Something interesting worth noting is that for small $\theta$, $\tan\theta\approx\theta$, and in fact, if $\theta<9^\circ$, the percentage error between the two is less than one percent (https://en.wikipedia.org/wiki/Small-angle_approximation#Error_of_the_approximations). So, we can simply evaluate this expression at $\frac{7\pi}{180}$ instead of $\tan\frac{7\pi}{180}$. If you wish to remain truly calculator-less, I suppose you could further approximate this to $\frac{217}{1800}$ and work it out by hand, but I will be using the expression with pi. Swapping it out for $x$ gives us

• $(\frac{7\pi}{180})^6+11(\frac{7\pi}{180})^4-21(\frac{7\pi}{180})^2+1>0$

and running this through WolframAlpha gives us roughly

• $0.689>0$

Since this expression is true, it follows that $\sin 28^\circ > \tan 21^\circ$.

Answer 4

Working with radians, you want to compare $$\sin \left(\frac{\pi }{6}-\frac{\pi}{90}\right)\qquad \text{to} \qquad \tan \left(\frac{\pi }{8}-\frac{\pi }{120}\right)$$ Let $\epsilon=\frac \pi {120}$ and we shall compare $$\sin \left(\frac{\pi }{6}-\frac 4 3\epsilon\right)\qquad \text{to} \qquad \tan \left(\frac{\pi }{8}-\epsilon\right)$$ Using series around $\epsilon=0$ $$\sin \left(\frac{\pi }{6}-\frac 4 3\epsilon\right)=\frac{1}{2}-\frac{2 }{\sqrt{3}}\epsilon +O\left(\epsilon ^2\right)$$ $$\tan \left(\frac{\pi }{8}-\epsilon\right)=\sqrt 2-1+2 \left(\sqrt{2}-2\right) \epsilon +O\left(\epsilon ^2\right)$$ $$\sin \left(\frac{\pi }{6}-\frac{\pi}{90}\right)- \tan \left(\frac{\pi }{8}-\frac{\pi }{120}\right)=\left(\frac{3}{2}-\sqrt{2}\right)+\left(4-2 \sqrt{2}-\frac{2}{\sqrt{3}}\right) \frac \pi {120} +\cdots$$ which is $0.0862$ as an approximation.
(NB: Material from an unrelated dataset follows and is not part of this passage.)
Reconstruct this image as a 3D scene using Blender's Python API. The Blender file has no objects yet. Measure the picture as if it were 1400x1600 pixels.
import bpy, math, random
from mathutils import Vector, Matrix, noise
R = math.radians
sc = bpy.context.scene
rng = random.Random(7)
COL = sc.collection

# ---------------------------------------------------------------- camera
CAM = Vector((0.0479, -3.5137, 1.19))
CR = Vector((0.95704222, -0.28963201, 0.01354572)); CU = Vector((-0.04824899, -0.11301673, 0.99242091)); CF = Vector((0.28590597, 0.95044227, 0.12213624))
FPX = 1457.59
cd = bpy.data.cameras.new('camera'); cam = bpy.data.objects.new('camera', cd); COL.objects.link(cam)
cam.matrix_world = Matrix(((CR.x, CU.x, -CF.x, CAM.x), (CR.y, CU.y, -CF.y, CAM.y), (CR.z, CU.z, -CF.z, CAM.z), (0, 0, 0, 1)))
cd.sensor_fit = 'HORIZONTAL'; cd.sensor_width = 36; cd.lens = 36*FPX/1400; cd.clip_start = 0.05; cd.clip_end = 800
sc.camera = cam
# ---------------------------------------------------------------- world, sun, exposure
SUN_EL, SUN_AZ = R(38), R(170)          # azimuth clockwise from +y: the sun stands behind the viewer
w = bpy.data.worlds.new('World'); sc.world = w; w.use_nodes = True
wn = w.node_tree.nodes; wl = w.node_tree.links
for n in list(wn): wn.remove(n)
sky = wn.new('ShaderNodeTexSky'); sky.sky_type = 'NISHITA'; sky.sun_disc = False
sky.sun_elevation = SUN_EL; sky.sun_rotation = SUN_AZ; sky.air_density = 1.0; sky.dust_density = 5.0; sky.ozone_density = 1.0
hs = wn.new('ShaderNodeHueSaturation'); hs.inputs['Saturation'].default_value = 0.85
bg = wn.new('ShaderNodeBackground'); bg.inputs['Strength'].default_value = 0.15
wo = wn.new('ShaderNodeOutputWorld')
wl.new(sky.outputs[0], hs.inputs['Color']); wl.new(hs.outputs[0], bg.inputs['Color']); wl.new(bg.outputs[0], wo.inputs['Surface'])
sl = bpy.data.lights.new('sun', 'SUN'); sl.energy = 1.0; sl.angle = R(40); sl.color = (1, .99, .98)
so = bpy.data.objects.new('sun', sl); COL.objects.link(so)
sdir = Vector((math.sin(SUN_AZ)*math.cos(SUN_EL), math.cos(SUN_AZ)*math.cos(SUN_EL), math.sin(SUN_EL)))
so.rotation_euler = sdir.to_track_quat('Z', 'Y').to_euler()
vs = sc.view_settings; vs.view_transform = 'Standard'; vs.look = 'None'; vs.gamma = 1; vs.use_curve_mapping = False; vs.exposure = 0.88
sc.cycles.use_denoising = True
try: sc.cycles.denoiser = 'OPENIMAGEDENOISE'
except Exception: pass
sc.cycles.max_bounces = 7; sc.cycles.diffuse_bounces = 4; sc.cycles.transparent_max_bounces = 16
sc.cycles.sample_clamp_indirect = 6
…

The true value is $0.0856$.

No calculator used until the last line (I am too lazy and used my phone).

Answer 5

For every sine, the bigger the angle, the bigger the value. Sine 1 is 0.0174... Sine 2 is 0.034... And sine 3 is 0.052... . Sine 45 is 0.7071... Sine 46 is 0.7193... Sine 47 is 0.7313... Sine 48 is 7431... Sine 49 is 0.7547... Sine 50 is 7660... Sine 51 is 0.7771... And finally Sine 52 is 0.7880... (All values are in degrees mode) Used for reference only, and these values are from a modern scientific calculator. Also, just to tell you, sine 0 is 0 and sine 90 is 1. We also know that it applies to the tangent ratio. For example, tan 1 is 0.0174... and 0.0349... Now, Tan 21 is a little bigger than sin 22, because tan = sinθ / √(1-sin2θ). So sin 22 is smaller than sin 28 or in other words, sin 28 is greater than tan 21.